● **Brief**: All of the material below is to be returned exactly.

● **Dataset extract**:
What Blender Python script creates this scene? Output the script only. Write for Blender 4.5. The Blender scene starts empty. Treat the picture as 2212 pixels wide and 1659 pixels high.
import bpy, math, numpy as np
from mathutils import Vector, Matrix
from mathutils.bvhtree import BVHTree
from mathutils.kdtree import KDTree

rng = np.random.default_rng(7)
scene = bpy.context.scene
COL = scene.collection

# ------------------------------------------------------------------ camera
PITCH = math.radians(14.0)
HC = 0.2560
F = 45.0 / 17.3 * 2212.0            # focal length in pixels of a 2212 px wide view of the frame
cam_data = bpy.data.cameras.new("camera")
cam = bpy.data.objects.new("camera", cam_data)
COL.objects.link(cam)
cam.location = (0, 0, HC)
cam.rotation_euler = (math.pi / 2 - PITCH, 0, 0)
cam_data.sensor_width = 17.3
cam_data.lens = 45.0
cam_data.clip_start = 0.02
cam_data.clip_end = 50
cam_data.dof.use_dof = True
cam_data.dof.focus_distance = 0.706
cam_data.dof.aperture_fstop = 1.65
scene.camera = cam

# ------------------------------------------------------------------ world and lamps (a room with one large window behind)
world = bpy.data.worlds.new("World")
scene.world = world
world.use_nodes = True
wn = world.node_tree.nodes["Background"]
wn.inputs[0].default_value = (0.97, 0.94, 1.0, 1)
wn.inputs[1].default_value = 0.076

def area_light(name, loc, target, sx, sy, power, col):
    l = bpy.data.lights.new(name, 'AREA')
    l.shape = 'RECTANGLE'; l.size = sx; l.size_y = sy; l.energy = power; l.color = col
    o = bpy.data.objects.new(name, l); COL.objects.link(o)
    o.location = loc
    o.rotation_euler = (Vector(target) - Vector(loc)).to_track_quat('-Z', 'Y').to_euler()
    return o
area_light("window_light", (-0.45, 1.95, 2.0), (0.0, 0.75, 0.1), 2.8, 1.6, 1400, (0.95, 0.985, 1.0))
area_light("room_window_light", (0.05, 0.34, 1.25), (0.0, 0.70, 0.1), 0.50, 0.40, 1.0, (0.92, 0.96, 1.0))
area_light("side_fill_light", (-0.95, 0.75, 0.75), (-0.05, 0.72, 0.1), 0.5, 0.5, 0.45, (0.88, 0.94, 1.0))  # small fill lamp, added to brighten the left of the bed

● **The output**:
What Blender Python script creates this scene? Output the script only. Write for Blender 4.5. The Blender scene starts empty. Treat the picture as 2212 pixels wide and 1659 pixels high.
import bpy, math, numpy as np
from mathutils import Vector, Matrix
from mathutils.bvhtree import BVHTree
from mathutils.kdtree import KDTree

rng = np.random.default_rng(7)
scene = bpy.context.scene
COL = scene.collection

# ------------------------------------------------------------------ camera
PITCH = math.radians(14.0)
HC = 0.2560
F = 45.0 / 17.3 * 2212.0            # focal length in pixels of a 2212 px wide view of the frame
cam_data = bpy.data.cameras.new("camera")
cam = bpy.data.objects.new("camera", cam_data)
COL.objects.link(cam)
cam.location = (0, 0, HC)
cam.rotation_euler = (math.pi / 2 - PITCH, 0, 0)
cam_data.sensor_width = 17.3
cam_data.lens = 45.0
cam_data.clip_start = 0.02
cam_data.clip_end = 50
cam_data.dof.use_dof = True
cam_data.dof.focus_distance = 0.706
cam_data.dof.aperture_fstop = 1.65
scene.camera = cam

# ------------------------------------------------------------------ world and lamps (a room with one large window behind)
world = bpy.data.worlds.new("World")
scene.world = world
world.use_nodes = True
wn = world.node_tree.nodes["Background"]
wn.inputs[0].default_value = (0.97, 0.94, 1.0, 1)
wn.inputs[1].default_value = 0.076

def area_light(name, loc, target, sx, sy, power, col):
    l = bpy.data.lights.new(name, 'AREA')
    l.shape = 'RECTANGLE'; l.size = sx; l.size_y = sy; l.energy = power; l.color = col
    o = bpy.data.objects.new(name, l); COL.objects.link(o)
    o.location = loc
    o.rotation_euler = (Vector(target) - Vector(loc)).to_track_quat('-Z', 'Y').to_euler()
    return o
area_light("window_light", (-0.45, 1.95, 2.0), (0.0, 0.75, 0.1), 2.8, 1.6, 1400, (0.95, 0.985, 1.0))
area_light("room_window_light", (0.05, 0.34, 1.25), (0.0, 0.70, 0.1), 0.50, 0.40, 1.0, (0.92, 0.96, 1.0))
area_light("side_fill_light", (-0.95, 0.75, 0.75), (-0.05, 0.72, 0.1), 0.5, 0.5, 0.45, (0.88, 0.94, 1.0))  # small fill lamp, added to brighten the left of the bed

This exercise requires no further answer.